I recently stumbled across the quotation I had such difficulty placing in my earlier post.  And no wonder, for it's not a Lewis quote at all, but an observation from J.I. Packer's excellent book Knowing God.  As you might expect, he says it much better than I could.
[T]he real difficulty, the supreme mystery with which the gospel confronts us, [...] lies not in the Good Friday message of atonement, nor in the Easter message of resurrection, but in the Christmas message of Incarnation. The really staggering Christian claim is that Jesus of Nazareth was God made man [...], and that he took humanity without loss of deity, so that Jesus of Nazareth was as truly and fully divine as he was human.

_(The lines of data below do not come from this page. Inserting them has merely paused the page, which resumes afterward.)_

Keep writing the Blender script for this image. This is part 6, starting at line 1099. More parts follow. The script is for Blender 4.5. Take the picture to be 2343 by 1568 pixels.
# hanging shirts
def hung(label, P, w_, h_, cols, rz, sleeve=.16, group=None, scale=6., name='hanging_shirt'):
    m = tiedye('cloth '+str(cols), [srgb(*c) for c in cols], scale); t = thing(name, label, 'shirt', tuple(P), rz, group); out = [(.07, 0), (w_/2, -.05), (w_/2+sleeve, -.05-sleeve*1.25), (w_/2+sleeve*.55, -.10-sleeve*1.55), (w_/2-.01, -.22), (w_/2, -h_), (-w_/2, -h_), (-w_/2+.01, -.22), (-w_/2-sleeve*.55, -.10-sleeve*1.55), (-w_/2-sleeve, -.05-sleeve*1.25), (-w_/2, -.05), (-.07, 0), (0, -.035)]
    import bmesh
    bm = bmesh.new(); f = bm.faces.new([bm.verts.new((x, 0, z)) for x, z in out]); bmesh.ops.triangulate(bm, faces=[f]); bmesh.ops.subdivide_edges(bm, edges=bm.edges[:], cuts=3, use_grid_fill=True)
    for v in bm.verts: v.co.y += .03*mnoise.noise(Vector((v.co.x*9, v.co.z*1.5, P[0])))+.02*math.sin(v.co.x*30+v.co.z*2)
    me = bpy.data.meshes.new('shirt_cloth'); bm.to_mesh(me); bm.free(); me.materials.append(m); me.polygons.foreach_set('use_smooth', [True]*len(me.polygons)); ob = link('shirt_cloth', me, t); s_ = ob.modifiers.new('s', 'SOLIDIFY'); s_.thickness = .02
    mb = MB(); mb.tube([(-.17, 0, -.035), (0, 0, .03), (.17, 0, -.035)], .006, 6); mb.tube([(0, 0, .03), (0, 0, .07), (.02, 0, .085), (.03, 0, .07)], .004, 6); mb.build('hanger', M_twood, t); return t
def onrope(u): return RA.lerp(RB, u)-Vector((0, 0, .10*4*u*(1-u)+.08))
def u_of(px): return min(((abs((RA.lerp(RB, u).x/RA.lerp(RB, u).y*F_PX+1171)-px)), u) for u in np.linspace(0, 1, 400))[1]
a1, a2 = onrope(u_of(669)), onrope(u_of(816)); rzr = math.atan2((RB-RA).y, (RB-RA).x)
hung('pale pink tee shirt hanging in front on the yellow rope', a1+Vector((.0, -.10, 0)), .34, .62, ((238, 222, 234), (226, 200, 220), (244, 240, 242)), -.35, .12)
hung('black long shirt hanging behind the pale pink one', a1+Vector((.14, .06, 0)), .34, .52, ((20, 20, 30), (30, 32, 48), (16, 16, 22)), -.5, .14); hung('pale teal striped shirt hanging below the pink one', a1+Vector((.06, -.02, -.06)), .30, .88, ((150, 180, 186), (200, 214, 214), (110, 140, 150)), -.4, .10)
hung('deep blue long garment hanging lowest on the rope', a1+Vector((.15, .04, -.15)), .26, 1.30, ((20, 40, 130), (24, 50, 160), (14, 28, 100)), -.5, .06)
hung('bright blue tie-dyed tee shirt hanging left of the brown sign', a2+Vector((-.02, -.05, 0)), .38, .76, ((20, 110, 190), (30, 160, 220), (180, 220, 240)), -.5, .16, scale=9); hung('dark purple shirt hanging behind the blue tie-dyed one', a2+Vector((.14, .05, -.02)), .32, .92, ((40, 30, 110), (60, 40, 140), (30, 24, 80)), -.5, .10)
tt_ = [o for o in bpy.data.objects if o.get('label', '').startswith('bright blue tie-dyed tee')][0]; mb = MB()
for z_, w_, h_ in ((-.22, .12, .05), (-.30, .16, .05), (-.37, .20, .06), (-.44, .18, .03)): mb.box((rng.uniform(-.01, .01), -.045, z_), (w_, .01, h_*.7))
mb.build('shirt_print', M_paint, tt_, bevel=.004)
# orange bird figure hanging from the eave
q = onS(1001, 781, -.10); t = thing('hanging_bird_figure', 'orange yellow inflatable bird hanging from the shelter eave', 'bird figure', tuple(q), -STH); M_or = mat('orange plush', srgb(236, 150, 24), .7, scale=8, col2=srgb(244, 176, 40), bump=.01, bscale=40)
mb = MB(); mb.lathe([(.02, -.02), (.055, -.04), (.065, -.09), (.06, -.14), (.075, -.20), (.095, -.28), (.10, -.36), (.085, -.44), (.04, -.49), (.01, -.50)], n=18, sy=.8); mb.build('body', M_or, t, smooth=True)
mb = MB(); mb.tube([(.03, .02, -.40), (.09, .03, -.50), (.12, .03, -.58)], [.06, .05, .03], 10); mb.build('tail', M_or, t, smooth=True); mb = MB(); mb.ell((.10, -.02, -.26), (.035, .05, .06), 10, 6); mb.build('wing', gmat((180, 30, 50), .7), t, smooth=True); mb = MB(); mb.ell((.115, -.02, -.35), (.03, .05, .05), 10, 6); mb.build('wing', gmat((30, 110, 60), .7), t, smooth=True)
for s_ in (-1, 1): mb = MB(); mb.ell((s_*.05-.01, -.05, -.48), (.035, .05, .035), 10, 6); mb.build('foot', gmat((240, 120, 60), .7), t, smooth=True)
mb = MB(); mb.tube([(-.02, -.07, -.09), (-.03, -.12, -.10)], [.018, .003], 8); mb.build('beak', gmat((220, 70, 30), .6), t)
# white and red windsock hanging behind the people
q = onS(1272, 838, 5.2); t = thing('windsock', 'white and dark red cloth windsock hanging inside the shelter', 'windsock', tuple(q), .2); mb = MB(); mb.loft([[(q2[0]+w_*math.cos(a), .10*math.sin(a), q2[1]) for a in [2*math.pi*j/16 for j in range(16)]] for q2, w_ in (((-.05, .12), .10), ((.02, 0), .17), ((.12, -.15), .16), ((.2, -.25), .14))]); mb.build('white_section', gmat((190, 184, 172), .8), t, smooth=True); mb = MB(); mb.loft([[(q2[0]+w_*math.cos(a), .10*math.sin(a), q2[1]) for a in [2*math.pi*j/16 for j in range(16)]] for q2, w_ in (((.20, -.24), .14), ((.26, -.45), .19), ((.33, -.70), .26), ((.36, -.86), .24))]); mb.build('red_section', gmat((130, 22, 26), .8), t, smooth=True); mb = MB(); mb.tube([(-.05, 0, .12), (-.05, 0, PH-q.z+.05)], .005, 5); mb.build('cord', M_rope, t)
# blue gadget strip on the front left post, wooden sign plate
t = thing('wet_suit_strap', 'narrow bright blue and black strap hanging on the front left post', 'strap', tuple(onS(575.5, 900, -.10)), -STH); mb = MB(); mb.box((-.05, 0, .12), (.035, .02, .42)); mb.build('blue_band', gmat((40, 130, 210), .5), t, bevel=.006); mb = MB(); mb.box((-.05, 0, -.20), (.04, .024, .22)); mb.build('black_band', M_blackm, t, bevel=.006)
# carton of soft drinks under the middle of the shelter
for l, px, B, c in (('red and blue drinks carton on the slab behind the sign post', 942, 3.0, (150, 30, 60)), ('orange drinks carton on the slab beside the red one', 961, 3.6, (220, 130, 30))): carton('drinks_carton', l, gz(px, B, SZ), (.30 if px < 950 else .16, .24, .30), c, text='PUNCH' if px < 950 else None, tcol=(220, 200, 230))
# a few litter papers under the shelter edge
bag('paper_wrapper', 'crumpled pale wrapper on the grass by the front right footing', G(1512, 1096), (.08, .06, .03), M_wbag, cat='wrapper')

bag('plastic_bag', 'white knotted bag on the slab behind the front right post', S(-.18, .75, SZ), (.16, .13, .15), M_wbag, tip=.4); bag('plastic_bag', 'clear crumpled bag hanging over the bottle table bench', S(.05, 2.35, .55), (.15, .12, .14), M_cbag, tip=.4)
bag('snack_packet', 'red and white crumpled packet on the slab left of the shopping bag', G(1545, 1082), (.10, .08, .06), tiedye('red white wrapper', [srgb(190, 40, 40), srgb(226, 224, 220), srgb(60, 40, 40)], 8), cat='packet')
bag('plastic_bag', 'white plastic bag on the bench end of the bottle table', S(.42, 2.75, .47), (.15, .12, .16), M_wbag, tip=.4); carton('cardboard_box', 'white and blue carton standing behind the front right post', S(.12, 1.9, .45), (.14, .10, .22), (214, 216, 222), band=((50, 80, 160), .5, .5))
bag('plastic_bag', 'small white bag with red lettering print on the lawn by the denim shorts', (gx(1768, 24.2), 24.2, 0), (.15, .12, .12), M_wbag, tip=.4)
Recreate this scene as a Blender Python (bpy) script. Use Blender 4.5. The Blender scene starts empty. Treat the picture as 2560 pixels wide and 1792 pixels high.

[...] It is here, in the thing that happened at the first Christmas, that the profoundest and most unfathomable depths of the Christian revelation lie. [...] The more you think about it, the more staggering it gets. Nothing in fiction is so fantastic as this truth of the Incarnation.

This is the real stumbling block in Christianity. It is here that Jews, Muslims, Unitarians, Jehovah's Witnesses, and many of those who feel the difficulties concerning the virgin birth, the miracles, the atonement and the resurrection have come to grief. [...] But once the Incarnation is grasped as a reality, these other difficulties dissolve.

If Jesus had been no more than a very remarkable, godly man, the difficulties in believing what the New Testament tells us about his life and work would be truly mountainous.  But if Jesus was the same person as the eternal Word, the Father's agent in creation, 'through whom also he made the worlds' (Heb 1:2 RV), it is no wonder if fresh acts of creative power marked his coming into this world, and his life in it, and his exit from it.  It is not strange that he, Author of life, should rise from the dead.  If he was truly God the Son, it is much more startling that he should die than that he should rise again. 

[...] And if the immortal Son of God did really submit to taste death, it is not strange that such a death should have saving significance for a doomed race.  Once we grant that Jesus was divine, it becomes unreasonable to find difficulty in any of this; it is all of a piece and hangs together completely.  The Incarnation is in itself an unfathomable mystery, but it makes sense of everything else that the New Testament contains.